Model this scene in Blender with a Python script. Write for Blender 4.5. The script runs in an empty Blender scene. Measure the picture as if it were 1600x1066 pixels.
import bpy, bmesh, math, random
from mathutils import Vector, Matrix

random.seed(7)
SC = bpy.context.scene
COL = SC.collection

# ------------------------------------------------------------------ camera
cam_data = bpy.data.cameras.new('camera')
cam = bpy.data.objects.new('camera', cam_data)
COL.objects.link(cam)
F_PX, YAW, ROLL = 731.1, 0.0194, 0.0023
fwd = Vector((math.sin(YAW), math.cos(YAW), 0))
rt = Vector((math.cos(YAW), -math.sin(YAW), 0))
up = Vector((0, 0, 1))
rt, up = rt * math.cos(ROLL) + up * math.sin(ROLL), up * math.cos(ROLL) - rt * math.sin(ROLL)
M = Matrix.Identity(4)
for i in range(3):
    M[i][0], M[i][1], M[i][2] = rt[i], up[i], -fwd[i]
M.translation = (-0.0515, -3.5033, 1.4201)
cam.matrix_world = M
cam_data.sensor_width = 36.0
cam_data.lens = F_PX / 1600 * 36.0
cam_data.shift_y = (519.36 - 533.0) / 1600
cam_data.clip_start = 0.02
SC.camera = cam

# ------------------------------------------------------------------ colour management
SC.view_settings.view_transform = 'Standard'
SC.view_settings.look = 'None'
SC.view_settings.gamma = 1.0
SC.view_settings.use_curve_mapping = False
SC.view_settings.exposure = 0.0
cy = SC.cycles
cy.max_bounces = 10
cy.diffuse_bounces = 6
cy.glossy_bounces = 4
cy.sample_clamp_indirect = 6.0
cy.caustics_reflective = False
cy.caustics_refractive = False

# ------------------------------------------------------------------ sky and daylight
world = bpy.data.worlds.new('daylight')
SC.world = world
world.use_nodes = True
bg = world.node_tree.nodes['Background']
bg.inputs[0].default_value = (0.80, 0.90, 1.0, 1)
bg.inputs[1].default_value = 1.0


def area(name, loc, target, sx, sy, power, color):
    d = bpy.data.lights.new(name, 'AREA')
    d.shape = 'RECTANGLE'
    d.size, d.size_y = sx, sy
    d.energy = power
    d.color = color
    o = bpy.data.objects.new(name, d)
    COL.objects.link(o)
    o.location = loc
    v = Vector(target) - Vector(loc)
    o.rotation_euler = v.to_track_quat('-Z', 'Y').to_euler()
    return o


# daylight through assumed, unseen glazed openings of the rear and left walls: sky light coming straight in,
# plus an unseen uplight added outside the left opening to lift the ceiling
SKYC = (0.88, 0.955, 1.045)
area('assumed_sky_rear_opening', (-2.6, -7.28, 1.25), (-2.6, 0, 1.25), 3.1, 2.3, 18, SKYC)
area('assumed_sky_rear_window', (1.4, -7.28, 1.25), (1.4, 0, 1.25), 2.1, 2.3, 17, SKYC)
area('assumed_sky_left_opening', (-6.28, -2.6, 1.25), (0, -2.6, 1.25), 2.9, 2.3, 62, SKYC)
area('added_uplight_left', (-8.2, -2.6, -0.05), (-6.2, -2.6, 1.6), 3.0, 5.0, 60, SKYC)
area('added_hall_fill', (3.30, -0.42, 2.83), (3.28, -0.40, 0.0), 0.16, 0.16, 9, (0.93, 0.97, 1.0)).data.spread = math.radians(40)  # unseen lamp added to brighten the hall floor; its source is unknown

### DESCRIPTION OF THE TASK
Please return the data above exactly as given.

### EXERCISE ANSWER
Model this scene in Blender with a Python script. Write for Blender 4.5. The script runs in an empty Blender scene. Measure the picture as if it were 1600x1066 pixels.
import bpy, bmesh, math, random
from mathutils import Vector, Matrix

random.seed(7)
SC = bpy.context.scene
COL = SC.collection

# ------------------------------------------------------------------ camera
cam_data = bpy.data.cameras.new('camera')
cam = bpy.data.objects.new('camera', cam_data)
COL.objects.link(cam)
F_PX, YAW, ROLL = 731.1, 0.0194, 0.0023
fwd = Vector((math.sin(YAW), math.cos(YAW), 0))
rt = Vector((math.cos(YAW), -math.sin(YAW), 0))
up = Vector((0, 0, 1))
rt, up = rt * math.cos(ROLL) + up * math.sin(ROLL), up * math.cos(ROLL) - rt * math.sin(ROLL)
M = Matrix.Identity(4)
for i in range(3):
    M[i][0], M[i][1], M[i][2] = rt[i], up[i], -fwd[i]
M.translation = (-0.0515, -3.5033, 1.4201)
cam.matrix_world = M
cam_data.sensor_width = 36.0
cam_data.lens = F_PX / 1600 * 36.0
cam_data.shift_y = (519.36 - 533.0) / 1600
cam_data.clip_start = 0.02
SC.camera = cam

# ------------------------------------------------------------------ colour management
SC.view_settings.view_transform = 'Standard'
SC.view_settings.look = 'None'
SC.view_settings.gamma = 1.0
SC.view_settings.use_curve_mapping = False
SC.view_settings.exposure = 0.0
cy = SC.cycles
cy.max_bounces = 10
cy.diffuse_bounces = 6
cy.glossy_bounces = 4
cy.sample_clamp_indirect = 6.0
cy.caustics_reflective = False
cy.caustics_refractive = False

# ------------------------------------------------------------------ sky and daylight
world = bpy.data.worlds.new('daylight')
SC.world = world
world.use_nodes = True
bg = world.node_tree.nodes['Background']
bg.inputs[0].default_value = (0.80, 0.90, 1.0, 1)
bg.inputs[1].default_value = 1.0


def area(name, loc, target, sx, sy, power, color):
    d = bpy.data.lights.new(name, 'AREA')
    d.shape = 'RECTANGLE'
    d.size, d.size_y = sx, sy
    d.energy = power
    d.color = color
    o = bpy.data.objects.new(name, d)
    COL.objects.link(o)
    o.location = loc
    v = Vector(target) - Vector(loc)
    o.rotation_euler = v.to_track_quat('-Z', 'Y').to_euler()
    return o


# daylight through assumed, unseen glazed openings of the rear and left walls: sky light coming straight in,
# plus an unseen uplight added outside the left opening to lift the ceiling
SKYC = (0.88, 0.955, 1.045)
area('assumed_sky_rear_opening', (-2.6, -7.28, 1.25), (-2.6, 0, 1.25), 3.1, 2.3, 18, SKYC)
area('assumed_sky_rear_window', (1.4, -7.28, 1.25), (1.4, 0, 1.25), 2.1, 2.3, 17, SKYC)
area('assumed_sky_left_opening', (-6.28, -2.6, 1.25), (0, -2.6, 1.25), 2.9, 2.3, 62, SKYC)
area('added_uplight_left', (-8.2, -2.6, -0.05), (-6.2, -2.6, 1.6), 3.0, 5.0, 60, SKYC)
area('added_hall_fill', (3.30, -0.42, 2.83), (3.28, -0.40, 0.0), 0.16, 0.16, 9, (0.93, 0.97, 1.0)).data.spread = math.radians(40)  # unseen lamp added to brighten the hall floor; its source is unknown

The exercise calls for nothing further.